The Gryposaurus will be the only mount of real fossilized bones and the second-largest dinosaur displayed at the state’s designated natural history museum. A floating walkway will allow visitors to take in the size of the ancient creature.
“People will actually be able to get up in its face,” Lund said.
Donations from Grand Staircase-Escalante National Monument, where the Gryposaurus was found, and grants made funding possible for the Gryposaurus project.
Vertebrata Reproductions is building custom mounts and brackets for several dinosaur skeletons — 12 to 16 — for the Past Worlds Gallery in the new state museum building, the Rio Tinto Center, which opens this fall on the University of Utah campus in Salt Lake City. The company is located in a Pleasant Grove workshop hidden from the eyes of curious dinosaur buffs.
“One of the more challenging parts is getting the anatomy right,” Sisson said. “I think we’re doing pretty good with this one.”
The few missing bones for the Gryposaurus were replicated with resin by Vertebrata workers to complete the piece. Every part of the mount is removable.
With the help of his cousin, Brannigan Hunter, Sisson stood on scaffolding to reach the neck vertebrae that were nearly 12 feet above the floor, and held the skull in place while Hunter welded the metal socket to lock the piece to the rest of the fossilized skeleton.
The company assembles fossil parts and recreates bones with resin of ancient creatures for public entities such as the American Museum of Natural History, Natural History Museum of Los Angeles County and the Cleveland-Lloyd Dinosaur Quarry.
“I love dinosaurs,” Sisson said. “This is my dream job. It’s every little boy’s dream job, isn’t it?”
Putting the last few pieces together for the Gryposaurus, a duck-billed dinosaur, took just under an hour but represented the completion of more than three years of labor on the project.
The fossilized bones were discovered in 2007 by a volunteer, Scott Richardson, at the Kaiparowits Formation in Grand Staircase-Escalante National Monument.
The following year, a team of museum volunteers began excavating the pieces. Lund said the bones were 75 million years old. Embedded in very hard sandstone, the bones were scattered and excavation was a challenge.
“It’s like playing pick up sticks,” Lund said.
Sisson and his coworkers began assembling the bones five months ago in his shop. There were about 200 pieces, he said, most real fossilized bones. This particular Gryposaurus was a fairly large dinosaur for its type with a skeleton that measured 30 feet long.
Hunter has been working for five weeks to weld the brackets, support frame and sockets together for the project.
Dressed in a Harley-Davidson T-shirt and sporting a bandana, Hunter usually works with heavy equipment but said he didn’t mind taking a break from his job for Vertebrata Reproductions.
“Oh, yeah, I love this stuff,” said Hunter and grinned. “There are 62 bones just in the tail, and then they made five more.”

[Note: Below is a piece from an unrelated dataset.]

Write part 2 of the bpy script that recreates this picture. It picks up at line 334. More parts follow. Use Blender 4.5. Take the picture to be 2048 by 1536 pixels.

He shares an excitement that is exhibited by museum volunteers. Sharon Walkington has devoted at least eight hours a week to the Utah Natural History Museum.
“I love treasure hunts, I like jigsaw puzzles,” she said. “It’s like a puzzle without the picture to work from.”

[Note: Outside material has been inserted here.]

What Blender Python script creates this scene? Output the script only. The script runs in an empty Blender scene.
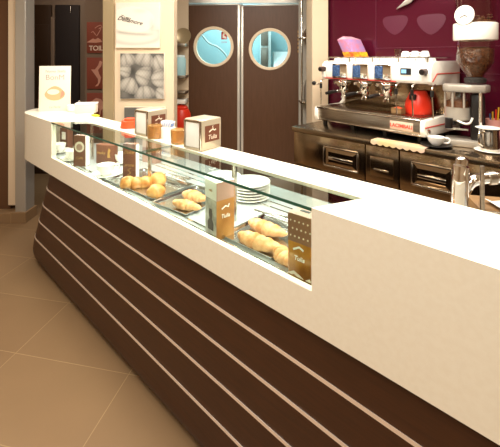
import bpy, bmesh, math, random
from math import sin, cos, pi, radians, atan2, sqrt
from mathutils import Vector, Matrix

# ------------------------------------------------------------------ camera, light, exposure
SC = bpy.context.scene
COL = SC.collection
F, HZ, H = 374.0, 58.0, 1.55          # focal length and horizon (px of the 500x447 photo), eye height (m)

cam_d = bpy.data.cameras.new('camera')
cam_d.sensor_fit = 'HORIZONTAL'
cam_d.sensor_width = 36.0
cam_d.lens = F / 500 * 36.0
cam_d.shift_y = (HZ - 223.5) / 500
cam_d.clip_start = 0.02
cam = bpy.data.objects.new('camera', cam_d)
COL.objects.link(cam)
cam.location = (0, 0, H)
cam.rotation_euler = (radians(90), 0, 0)
SC.camera = cam

world = bpy.data.worlds.new('world')
SC.world = world
world.use_nodes = True
world.node_tree.nodes['Background'].inputs[0].default_value = (1.0, 0.9, 0.78, 1)
world.node_tree.nodes['Background'].inputs[1].default_value = 0.3

SC.view_settings.view_transform = 'Standard'
SC.view_settings.look = 'None'
SC.view_settings.gamma = 1.0
SC.view_settings.use_curve_mapping = False
SC.view_settings.exposure = 0.05


def area(name, loc, size, power, color=(1, .95, .85), rot=(0, 0, 0), sy=None):
    l = bpy.data.lights.new(name, 'AREA')
    l.energy = power
    l.color = color
    l.size = size
    if sy:
        l.shape = 'RECTANGLE'
        l.size_y = sy
    o = bpy.data.objects.new(name, l)
    o.location = loc
    o.rotation_euler = rot
    COL.objects.link(o)
    return o


area('ceiling_lamp_hall', (-1.5, 1.3, 2.85), 0.8, 44)
area('ceiling_lamp_guest', (-0.5, -0.6, 2.85), 0.9, 50)
area('ceiling_lamp_counter', (0.45, 1.0, 2.85), 0.5, 34)
area('ceiling_lamp_counter', (-0.75, 2.1, 2.85), 0.5, 34)
area('ceiling_lamp_bar', (0.75, 2.2, 2.85), 0.5, 38)
area('ceiling_lamp_bar', (1.45, 1.6, 2.85), 0.5, 26)
area('ceiling_lamp_back', (-0.2, 3.2, 2.85), 0.5, 24)
area('kitchen_fill_light', (-.1, 5.45, 2.85), 0.7, 60, (.86, .97, 1.0))  # unseen lamp added to brighten the kitchen behind the round windows
area('ceiling_lamp_corridor', (-2.1, 4.3, 2.85), 0.3, 9)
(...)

Lund said most of the staff at the museum are volunteers. A volunteer discovered the Gryposaurus bones, and volunteers helped excavate the site. Volunteers also worked at the museum facility to clean and prepare the fossils.

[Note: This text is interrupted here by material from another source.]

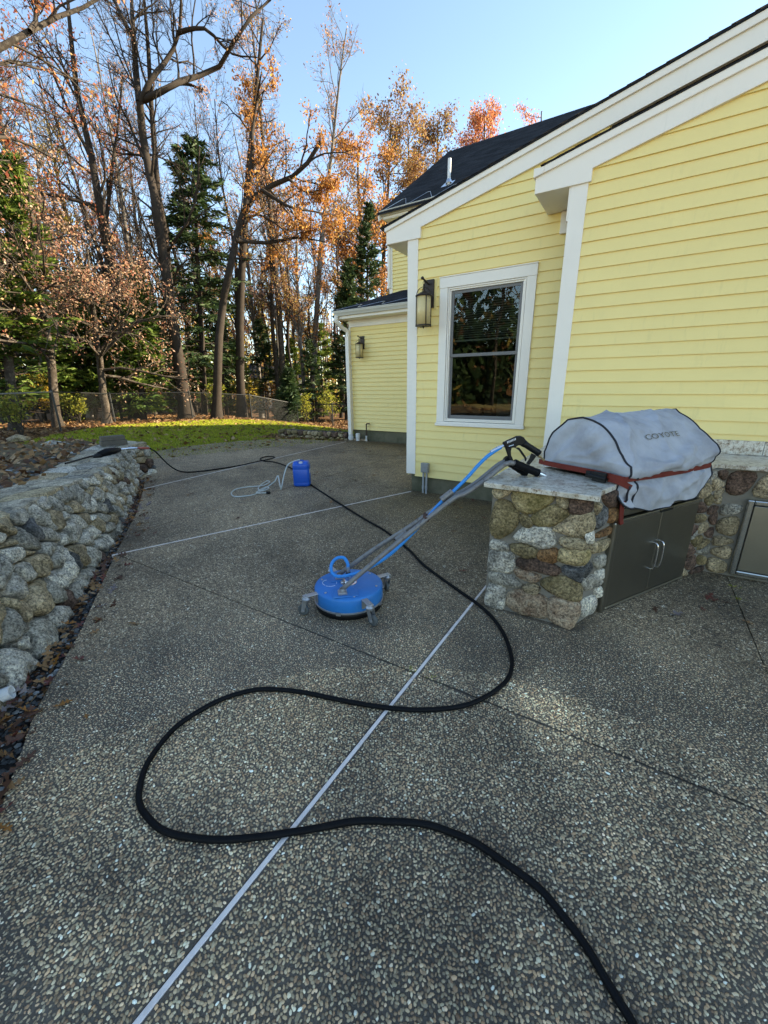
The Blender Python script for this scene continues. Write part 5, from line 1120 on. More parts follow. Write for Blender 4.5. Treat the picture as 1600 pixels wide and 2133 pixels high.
slab([(1040, 720), (1150, 790), (1100, 870), (960, 1040), (890, 1010), (980, 880)], 0.010, 'gun_bracket', 'black', body, 0.003)
slab([(530, 560), (680, 560), (740, 630), (850, 790), (890, 860), (880, 920), (850, 945), (845, 870), (780, 780), (680, 640), (600, 585)], 0.007, 'trigger', 'black', body, 0.003)
for k in range(7):
    u = 320 + k * 36; v = 425 - k * 15; slab([(u, v - 38), (u + 16, v - 45), (u + 20, v + 8), (u + 2, v + 15)], 0.0188, 'grille_mark', 'whitecap', body, 0)
slab([(362, 508), (500, 465), (502, 485), (364, 528)], 0.0188, 'gun_label', 'scuff', body, 0)
MB().tube([gp(1195, 770), gp(1275, 820)], 0.0095, 8).tube([gp(1275, 820), gp(1320, 860), gp(1385, 920)], 0.0075, 8).build('inlet_fitting', M['brass'], body)
MB().tube([gp(250, 510), gp(170, 550)], 0.010, 8).tube([gp(170, 545), gp(70, 590)], 0.0115, 8).tube([gp(70, 590), gp(-40, 650), gp(-110, 690)], 0.0105, 8).build('coupling', M['chrome'], body)
q = math.radians(118); MB().obox((cx + 0.125 * math.cos(q), cy + 0.125 * math.sin(q), 0.1612), (1, 0, 0), (0, 1, 0), (0, 0, 1), 0.024, 0.010, 0.0008).build('label', M['zinc'], sc)
mb = MB()
for k in range(6): q = k * math.pi / 3 + 0.3; mb.lathe((cx + 0.205 * math.cos(q), cy + 0.205 * math.sin(q), 0.1585), [(0.009, 0), (0.009, 0.004), (0.006, 0.006)], 6)
mb.build('deck_bolts', M['zinc'], sc)
# pale scuff on the deck
for a0, a1, rr in ((150, 268, 0.052), (300, 350, 0.060), (20, 60, 0.055), (280, 296, 0.058)):
    A = np.radians(np.linspace(a0, a1, 18)); c = np.array([cx - 0.115, cy - 0.075, 0.1622]); MB().tube(np.column_stack([c[0] + rr * np.cos(A), c[1] + rr * 0.85 * np.sin(A), np.full(18, c[2] - 0.0002)]), 0.0022, 5).build('scuff_mark', M['scuff'], sc)

# ------------------------------------------------------------------ long black hose
HP = [(308, 933.5, 0.60), (314, 934.5, 0.585), (324, 941, 0.50), (336, 953, 0.34), (350, 967, 0.14), (368, 979, 0.02), (390, 983.5, 0), (420, 981.5, 0), (460, 976, 0), (500, 969.5, 0), (530, 963, 0), (548, 959, 0), (562, 956, 0.0), (572, 953, 0.0), (568, 950.8, 0), (556, 950.9, 0), (545, 953.5, 0), (542, 957, 0.0), (551, 960.4, 0), (565, 961.5, 0), (580, 964.5, 0), (597, 971, 0), (612, 978.5, 0), (632, 997, 0), (652, 1012.5, 0),
      (700, 1044, 0), (760, 1081, 0), (800, 1104, 0), (850, 1143, 0), (880, 1174, 0), (920, 1205, 0), (960, 1233, 0), (990, 1254, 0), (1020, 1280, 0), (1045, 1313, 0), (1060, 1345, 0), (1067, 1376, 0), (1062, 1403, 0), (1048, 1425, 0), (1020, 1448, 0), (980, 1466, 0), (930, 1476, 0), (880, 1478.5, 0), (820, 1475, 0), (760, 1468, 0), (700, 1457, 0), (650, 1445, 0), (600, 1438, 0), (555, 1435.5, 0), (520, 1439, 0), (480, 1450, 0), (440, 1467, 0), (400, 1489, 0), (365, 1516, 0), (335, 1549, 0), (312, 1582, 0), (297, 1616, 0),
      (290.5, 1647, 0), (292, 1676, 0), (303, 1700, 0), (326, 1721, 0), (360, 1736, 0), (400, 1745, 0), (450, 1749, 0), (500, 1747.5, 0), (560, 1741, 0), (620, 1731, 0), (680, 1720.5, 0), (740, 1713, 0), (800, 1711, 0), (860, 1714, 0), (910, 1723, 0), (960, 1741, 0), (1010, 1767, 0), (1060, 1801, 0), (1110, 1841, 0), (1150, 1881, 0), (1190, 1929, 0), (1225, 1978, 0), (1260, 2033, 0), (1290, 2086, 0), (1316, 2136, 0), (1345, 2200, 0), (1370, 2280, 0)]
RH = 0.0118
P = [onz(x, y, z + RH + 0.002) for x, y, z in HP]
P += [np.array([x, y, RH + 0.002]) for x, y in ((P[-1][0] + 0.10, P[-1][1] - 0.22), (P[-1][0] + 0.28, P[-1][1] - 0.60), (P[-1][0] + 0.7, P[-1][1] - 1.1), (P[-1][0] + 1.3, P[-1][1] - 1.7))]
HS = spline(P, 5); HS = HS + np.array([[mnoise.noise((i * 0.11, 0, 5.0)) * 0.006, mnoise.noise((i * 0.11, 7, 5.0)) * 0.006, 0] for i in range(len(HS))]); HS[:, 2] = np.maximum(HS[:, 2], RH + 0.002)
hs = thing('pressure_hose', 'long black pressure hose snaking across the patio from the stone wall', 'hose', (-1.5, 1.3, 0))
MB().tube(HS, RH, 12).build('hose', M['rubber'], hs, smooth=True)
e0, e1, e2, e3 = [onz(x, y, 0.615) for x, y in ((310, 933.5), (288, 933), (268, 934), (249, 936))]
MB().tube([e0, e1], 0.018, 10).build('hose_sleeve', M['redsleeve'], hs, smooth=True)
MB().tube([e1, e1 + (e2 - e1) * 0.3, e1 + (e2 - e1) * 0.31, e2], [0.014, 0.014, 0.022, 0.022], 10).tube([e2, e3], 0.014, 10).build('coupling', M['chrome'], hs)
# pressure lance lying on the wall end
ln = thing('spray_lance', 'black trigger lance lying on top of the stone wall, coupled to the hose', 'spray gun', tuple(onz(225, 942, 0.60)))
q = [onz(x, y, z) for x, y, z in ((249, 936.5, 0.615), (235, 939, 0.63), (222, 942, 0.63), (205, 947, 0.62))]
MB().tube(q, [0.028, 0.05, 0.055, 0.035], 10).build('grip', M['rubber'], ln, smooth=True)
q2 = [onz(x, y, 0.60) for x, y in ((222, 945), (205, 950), (194, 951))]; MB().tube(q2, [0.03, 0.045, 0.02], 8).build('trigger', M['black'], ln, smooth=True)
MB().tube([onz(x, y, 0.60) for x, y in ((208, 946), (180, 953), (155, 960), (136, 965.5))], 0.011, 8).build('wand', M['black'], ln)
pl = thing('timber_offcut', 'two weathered dark timber offcuts stacked on the end of the stone wall', 'timber', tuple(onz(240, 927, 0.60)))
a, b = onz(211, 929.5, 0.59), onz(266, 924.5, 0.59); d = (b - a) / np.linalg.norm(b - a); n2 = np.array([-d[1], d[0], 0])
MB().obox((a + b) / 2 + n2 * 0.06 + (0, 0, 0.035), d, n2, (0, 0, 1), np.linalg.norm(b - a) / 2, 0.075, 0.038).build('timber', M['wood'], pl, bevel=0.006); MB().obox((a + b) / 2 + n2 * 0.08 + (0, 0, 0.112), d, n2, (0, 0, 1), np.linalg.norm(b - a) / 2 - 0.02, 0.075, 0.036).build('timber', M['wood'], pl, bevel=0.006)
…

“You either can’t stand the dirt and after training don’t do anything more, or you get addicted and do it as long as you can,” Walkington said.
When it comes time to move Gryposaurus, the bones will be taken off the metal framework and wrapped carefully to prevent breakage. The frame will be disassembled and then all will be reassembled at the museum with the frame bolted to the concrete floor.